Sonnet 30, for my money, marks a turning-point in the sequence. The sudden twist (or ‘volta’) in the poem’s final line still lands like a gut-punch after all these years, and even the slightly old-fashioned (for us) language of ‘cumbered’ and ‘know not how’ cannot detract from the remarkably modern frankness we encounter in the sonnet’s last few words.

Whether the Turkish new moon minded be
To fill his horns this year on Christian coast;
How Polesí right king means, with leave of host,
To warm with ill-made fire cold Muscovy;
If French can yet three parts in one agree;
What now the Dutch in their full diets boast;
How Holland hearts, now so good towns be lost,
Trust in the shade of pleasing Orange tree;
How Ulster likes of that same golden bit
Wherewith my father once made it half tame;
If in the Scotch court be no weltering yet:
These questions busy wits to me do frame.
I, cumbered with good manners, answer do,
But know not how, for still I think of you.

Sidney had used the second-person pronoun ‘you’ before this in the sequence, but this is the first time he directly addresses the woman he loves. Earlier uses of ‘you’ referred to some friend or other, or else to a particular quality that was being personified, or even (as is perhaps the case in the 15th sonnet) to talk to himself.
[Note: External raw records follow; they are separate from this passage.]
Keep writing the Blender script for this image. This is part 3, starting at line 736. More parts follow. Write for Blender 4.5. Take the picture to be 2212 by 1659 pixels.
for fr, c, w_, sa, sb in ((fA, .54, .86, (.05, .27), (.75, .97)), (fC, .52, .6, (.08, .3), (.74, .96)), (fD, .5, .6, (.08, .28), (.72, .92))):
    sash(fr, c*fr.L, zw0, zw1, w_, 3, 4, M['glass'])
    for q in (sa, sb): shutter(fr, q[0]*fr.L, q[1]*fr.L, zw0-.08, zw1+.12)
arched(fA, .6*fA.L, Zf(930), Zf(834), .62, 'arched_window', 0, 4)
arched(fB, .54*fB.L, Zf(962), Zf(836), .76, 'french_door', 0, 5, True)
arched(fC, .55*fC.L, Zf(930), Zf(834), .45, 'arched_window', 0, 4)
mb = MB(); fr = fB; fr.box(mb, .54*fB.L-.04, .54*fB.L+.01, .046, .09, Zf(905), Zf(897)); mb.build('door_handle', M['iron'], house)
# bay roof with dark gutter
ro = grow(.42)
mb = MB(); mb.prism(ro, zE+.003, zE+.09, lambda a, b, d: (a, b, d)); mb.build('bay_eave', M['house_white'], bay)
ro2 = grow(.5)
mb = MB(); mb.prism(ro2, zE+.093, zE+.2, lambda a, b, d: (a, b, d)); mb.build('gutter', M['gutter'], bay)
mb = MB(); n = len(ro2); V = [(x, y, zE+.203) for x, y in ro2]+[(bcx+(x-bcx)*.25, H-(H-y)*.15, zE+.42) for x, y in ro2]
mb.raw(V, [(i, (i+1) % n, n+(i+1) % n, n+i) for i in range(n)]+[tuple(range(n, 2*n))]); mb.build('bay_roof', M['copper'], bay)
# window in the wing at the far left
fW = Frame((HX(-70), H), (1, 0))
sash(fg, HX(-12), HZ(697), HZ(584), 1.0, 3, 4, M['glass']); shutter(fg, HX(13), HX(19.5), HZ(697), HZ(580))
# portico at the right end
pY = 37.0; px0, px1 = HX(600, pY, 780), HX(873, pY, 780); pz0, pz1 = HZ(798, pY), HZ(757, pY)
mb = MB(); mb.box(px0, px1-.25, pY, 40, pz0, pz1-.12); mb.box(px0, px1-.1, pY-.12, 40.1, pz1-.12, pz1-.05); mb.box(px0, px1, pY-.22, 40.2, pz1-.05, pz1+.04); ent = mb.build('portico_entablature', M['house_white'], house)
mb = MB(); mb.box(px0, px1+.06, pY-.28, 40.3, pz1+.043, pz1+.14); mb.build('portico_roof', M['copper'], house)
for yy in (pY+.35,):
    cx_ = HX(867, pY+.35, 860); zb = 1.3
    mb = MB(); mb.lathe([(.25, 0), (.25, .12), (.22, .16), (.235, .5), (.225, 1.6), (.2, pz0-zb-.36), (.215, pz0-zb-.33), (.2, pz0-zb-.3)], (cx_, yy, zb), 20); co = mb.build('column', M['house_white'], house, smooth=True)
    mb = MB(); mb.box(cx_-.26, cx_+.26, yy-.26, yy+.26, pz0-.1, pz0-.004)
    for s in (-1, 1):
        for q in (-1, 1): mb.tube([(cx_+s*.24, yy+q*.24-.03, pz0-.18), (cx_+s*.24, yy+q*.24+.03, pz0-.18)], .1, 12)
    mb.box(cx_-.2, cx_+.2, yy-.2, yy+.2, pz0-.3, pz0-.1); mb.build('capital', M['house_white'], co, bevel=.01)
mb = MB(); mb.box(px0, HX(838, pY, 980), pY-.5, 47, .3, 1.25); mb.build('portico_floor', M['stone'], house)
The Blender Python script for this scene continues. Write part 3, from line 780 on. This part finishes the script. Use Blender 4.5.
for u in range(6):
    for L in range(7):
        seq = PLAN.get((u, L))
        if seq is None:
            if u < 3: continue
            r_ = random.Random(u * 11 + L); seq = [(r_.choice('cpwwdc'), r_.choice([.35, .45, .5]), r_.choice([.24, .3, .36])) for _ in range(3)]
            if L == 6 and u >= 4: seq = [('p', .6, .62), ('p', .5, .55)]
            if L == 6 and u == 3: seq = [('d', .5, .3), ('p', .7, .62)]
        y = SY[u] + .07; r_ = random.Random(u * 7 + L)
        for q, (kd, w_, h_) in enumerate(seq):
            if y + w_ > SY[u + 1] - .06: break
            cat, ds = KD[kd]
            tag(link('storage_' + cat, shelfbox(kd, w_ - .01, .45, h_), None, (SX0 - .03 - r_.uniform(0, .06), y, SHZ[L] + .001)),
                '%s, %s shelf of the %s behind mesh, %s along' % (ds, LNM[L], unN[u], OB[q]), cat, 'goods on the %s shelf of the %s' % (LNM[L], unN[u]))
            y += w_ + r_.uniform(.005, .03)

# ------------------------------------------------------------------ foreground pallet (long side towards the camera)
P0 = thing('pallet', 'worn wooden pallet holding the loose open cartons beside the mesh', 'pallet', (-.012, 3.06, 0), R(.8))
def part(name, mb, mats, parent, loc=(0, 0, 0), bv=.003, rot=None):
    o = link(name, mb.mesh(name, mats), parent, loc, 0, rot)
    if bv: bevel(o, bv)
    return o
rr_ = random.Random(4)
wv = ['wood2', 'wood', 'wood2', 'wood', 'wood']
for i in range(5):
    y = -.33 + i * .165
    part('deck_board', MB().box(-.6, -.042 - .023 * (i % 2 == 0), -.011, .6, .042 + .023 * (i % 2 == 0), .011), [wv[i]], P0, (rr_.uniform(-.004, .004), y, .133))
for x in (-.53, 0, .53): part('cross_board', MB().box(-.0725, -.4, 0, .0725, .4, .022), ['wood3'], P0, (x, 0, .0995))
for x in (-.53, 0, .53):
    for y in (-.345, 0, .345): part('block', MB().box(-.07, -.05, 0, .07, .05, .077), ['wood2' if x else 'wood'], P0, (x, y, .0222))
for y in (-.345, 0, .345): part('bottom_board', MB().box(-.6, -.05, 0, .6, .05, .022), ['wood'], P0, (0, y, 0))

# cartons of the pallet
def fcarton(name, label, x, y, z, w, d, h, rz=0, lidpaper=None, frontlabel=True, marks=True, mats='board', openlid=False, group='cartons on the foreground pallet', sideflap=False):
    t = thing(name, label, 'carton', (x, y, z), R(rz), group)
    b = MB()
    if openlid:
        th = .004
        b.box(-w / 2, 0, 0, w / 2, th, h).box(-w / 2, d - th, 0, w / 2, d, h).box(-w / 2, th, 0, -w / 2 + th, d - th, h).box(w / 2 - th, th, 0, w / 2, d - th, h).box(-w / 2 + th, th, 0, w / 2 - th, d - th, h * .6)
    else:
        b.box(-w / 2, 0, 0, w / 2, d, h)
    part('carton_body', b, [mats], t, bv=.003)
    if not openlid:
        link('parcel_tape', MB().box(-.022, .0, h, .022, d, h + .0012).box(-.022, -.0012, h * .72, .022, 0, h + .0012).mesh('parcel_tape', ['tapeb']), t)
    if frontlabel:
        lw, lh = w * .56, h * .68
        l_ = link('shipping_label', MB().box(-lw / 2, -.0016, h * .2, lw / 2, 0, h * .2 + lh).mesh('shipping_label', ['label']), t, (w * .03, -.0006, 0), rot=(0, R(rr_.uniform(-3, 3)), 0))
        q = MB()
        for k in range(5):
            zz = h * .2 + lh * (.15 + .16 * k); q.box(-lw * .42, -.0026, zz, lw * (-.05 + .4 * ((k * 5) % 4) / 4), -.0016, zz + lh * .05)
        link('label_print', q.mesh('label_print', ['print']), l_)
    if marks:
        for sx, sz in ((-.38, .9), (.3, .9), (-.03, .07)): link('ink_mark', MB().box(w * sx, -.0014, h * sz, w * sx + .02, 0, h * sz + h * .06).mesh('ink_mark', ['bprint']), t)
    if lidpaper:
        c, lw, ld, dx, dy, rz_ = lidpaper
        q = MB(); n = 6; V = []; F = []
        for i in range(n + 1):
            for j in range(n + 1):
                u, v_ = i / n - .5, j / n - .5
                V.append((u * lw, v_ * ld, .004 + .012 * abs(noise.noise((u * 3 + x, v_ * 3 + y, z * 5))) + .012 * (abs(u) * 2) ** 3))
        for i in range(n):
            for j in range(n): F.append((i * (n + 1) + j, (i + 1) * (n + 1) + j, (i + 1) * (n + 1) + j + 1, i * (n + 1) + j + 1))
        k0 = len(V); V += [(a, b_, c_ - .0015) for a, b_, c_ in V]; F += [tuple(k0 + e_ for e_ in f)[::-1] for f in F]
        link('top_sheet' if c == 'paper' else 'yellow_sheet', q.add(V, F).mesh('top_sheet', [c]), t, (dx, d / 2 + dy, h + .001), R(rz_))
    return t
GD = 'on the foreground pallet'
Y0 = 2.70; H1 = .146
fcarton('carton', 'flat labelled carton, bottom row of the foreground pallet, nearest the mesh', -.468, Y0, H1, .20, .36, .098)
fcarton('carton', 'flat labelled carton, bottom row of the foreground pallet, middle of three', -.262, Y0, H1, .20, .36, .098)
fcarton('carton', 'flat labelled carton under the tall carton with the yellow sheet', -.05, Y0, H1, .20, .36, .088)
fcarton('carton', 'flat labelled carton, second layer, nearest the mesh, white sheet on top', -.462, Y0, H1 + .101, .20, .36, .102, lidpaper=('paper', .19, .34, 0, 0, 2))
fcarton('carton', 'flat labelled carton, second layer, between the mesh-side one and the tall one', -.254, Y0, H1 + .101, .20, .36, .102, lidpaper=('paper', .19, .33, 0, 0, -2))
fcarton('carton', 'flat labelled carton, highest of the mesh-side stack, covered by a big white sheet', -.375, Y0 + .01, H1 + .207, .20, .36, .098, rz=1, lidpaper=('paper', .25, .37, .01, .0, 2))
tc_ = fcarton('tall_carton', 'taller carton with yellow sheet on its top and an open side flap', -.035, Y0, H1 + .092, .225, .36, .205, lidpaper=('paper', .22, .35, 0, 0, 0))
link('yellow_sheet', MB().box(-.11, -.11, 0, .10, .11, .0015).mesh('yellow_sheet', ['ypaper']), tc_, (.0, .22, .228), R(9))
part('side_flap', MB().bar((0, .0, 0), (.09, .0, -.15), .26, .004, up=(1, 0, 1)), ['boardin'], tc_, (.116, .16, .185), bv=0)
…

The first twelve lines of the sonnet make this poem an ideal example for someone teaching a class on ‘understanding poetry in its original context’. Katherine Duncan-Jones’s editorial notes on this poem in my copy of Sidney’s Selected Poems explain the allusions: the Turks remained a threat to Europe at the time, and it was feared they would attack Spain in early summer 1582 (ll. 1-2); the king of Poland had invaded Russia in 1580 (ll. 3-4); the ‘three parts’ of France were the Catholics, Huguenots, and Politiques, who jostled for control of France until 1589 (l. 5); the Germans (not the Dutch, but the ‘Deutsch’) hosted the Diet of the Holy Roman Empire in summer 1582 (l. 6); the Spanish had several decisive victories, while the hope of the Dutch rested in William of Orange (ll. 7-8); Sir Henry Sidney, the poet’s own father and Lord Deputy Governor of Ireland, had subdued Ulster in the 1570s (ll. 9-10); and there was political disorder in Scotland (l. 11).

And then, the killer blow to which Sidney has masterfully been leading us: he has to be a good statesman and courtier and engage in discussions about these current affairs at court, but he never stops thinking about the woman he let slip out of his grasp.